Nesse sentido, é preciso discutir também a relação com o espaço. Um espaço pobre de desafios, cheio de mesas e carteiras, como poucos materiais disponíveis dificulta que a criança possa ampliar seu conhecimento de mundo e crie hipóteses sobre como as coisas do mundo são. Por outro lado, o contato com a natureza e os espaços externos, permitem que as crianças, observem os fenômenos e se indaguem sobre eles: por que a formiga consegue subir em cima de uma árvore sem cair? Porque o vento sopra? São perguntas que as crianças se fazem quando damos tempo e espaço para que elas descubram. E nos fornecem caminhos muito mais interessantes para trabalharmos com elas.

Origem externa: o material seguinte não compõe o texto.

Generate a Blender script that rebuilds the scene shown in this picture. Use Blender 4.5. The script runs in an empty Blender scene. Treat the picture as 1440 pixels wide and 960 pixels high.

Para colocar em práticas as DCNS é preciso repensar a instituição em seu todo: nos tempos, nos espaços e na relação que estabelecemos com o conhecimento, e principalmente, com as crianças. Para isso, o trabalho coletivo é fundamental. A instituição, seja pública ou particular, precisa como um todo, através de uma gestão democrática - que escuta todos os sujeitos (famílias, profissionais e crianças) - se comprometer com essa proposta.
A escuta e o diálogo são fatores essenciais para que as Diretrizes possam ser praticadas. Inclusive a escuta das famílias, com as quais (e as DCNS apontam tão claramente isso!), devemos compartilhar a educação e o cuidado das crianças pequenas. Essa escuta permite que conheçamos mais as crianças, que busquemos propostas que considerem melhor suas singularidades, os hábitos familiares, além de contribuir para a reflexão de uma outra cultura da infância na comunidade, que valorize as descobertas da infância, sem que esteja ligada a mera transmissão ou a quantidade de atividades produzidas pelas crianças, como apontei anteriormente."